Your lovely child is just like you
A child of God so loving and forgiving
Those that bully are cowards hiding behind all their own insecurities which they cannot face.
They take their misery out on everyone else.
I love you
Big hugs to Sloane and you '
I love you both
My love and prayers
Jeanne♥♥
"The more insecure we feel, the meaner we become. We growl and bare our fangs. Why? Because we are bad? In part. But also because we feel cornered."
Max Lucado
http://www.youtube.com/watch?v=YyyESHqT9a4
Sloane is just adorable, you must be so proud of her.
x
http://www.oprah.com/relationships/How-to-Deal-with-Bullies
Sloane is growing into an incredible young woman. One you can be so proud of. Her parents are doing a great job for sure. I wouldn't want to be that age ever again, there are definitely always the meanies.
what a beautiful spirit she already has! i think i would let her read all the comments i've just read. trust me, it won't go to her head. she already has shown she has a wise little head on those shoulders. and it will let her know that there are people who value her kind of wisdom.
tammy
She is a ray of sunshine for us also, those who read about her, through what her beautiful Mama captures.
Oh Relyn, don't our little ones teach ous soooo much? I'm learning to follow their examples and release those things that don't serve us!!!
Thank you for this happy post and with that, I hope it makes you happy that you and your Sloane have made cheered me today!
Peace, love, blessings!
Sloane is such a sweet and wise little girl. She shows so much goodness compared to those bullies on the street. My daughter absolutely loved spending time with two children next door who were/are both younger than she is. The little girl is five years younger and came running up to her at the pool the other day and jumped into her arms she was so happy to see her. The six-year-old will adore Sloane for many, many years to come.
This touched me this sunday morning. I've been there too often, and I always find that I forgive less easily than the child.
Wow, what a great gal you have!
oh, those girls and the self-hatred they must be steeped in to allow themselves to feel good about bullying a girl five years their junior.
sloane is right. forgive and move on. because they clearly have bigger issues in their hearts to deal with. i only hope my own daughter will know her heart well enough to understand that both sides of the fence are full of quicksand and she'll be able to bypass them without losing a limb.
sweet, sweet sloane. you are wise beyond your years. and bless you for knowing it's not about you at all.
She is wise beyond her years already, Relyn. Such a wonderful soul. I can only hope that my girls have as much confidence and courage to deal with a situation like this!
Sloane is wise beyond her years and the teasing will only strengthen her (even as it is very unpleasant at the time) It is hard not to want to "spank" those girls even as they act out their own insecurities!
Oh man, teenage girls can be horrible. Sloane sounds wonderful, though. I admire her for saying, "You just have to forgive them and go on." Wow. You've got yourself one great kid, Relyn.

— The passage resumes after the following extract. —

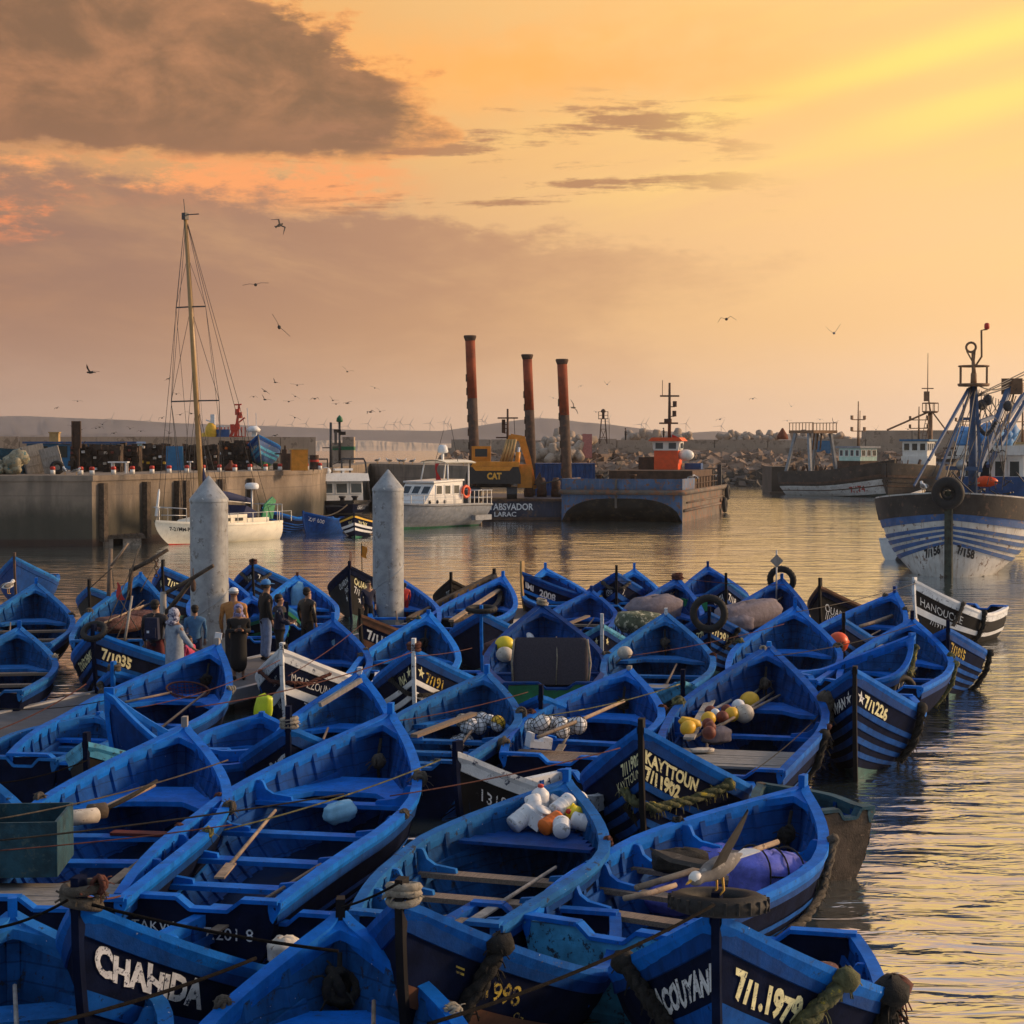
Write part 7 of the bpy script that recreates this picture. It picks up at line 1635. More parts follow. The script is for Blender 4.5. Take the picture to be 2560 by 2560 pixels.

Ahhh mean girls. I see them everyday at school. The good news about mean girls is they are mean to each other and to themselves too, if the truth were known. Way to go Sloane!
Somewhere along the way, my friend, you and Jeff did something very right with Miss Sloane. She'll be fine. But yes, my heart would break, too. What a wonderful kid.
I probably know them. But as cruel as they can be, it's true: a gentle spirit always wins. And she has the best team ever rooting her on.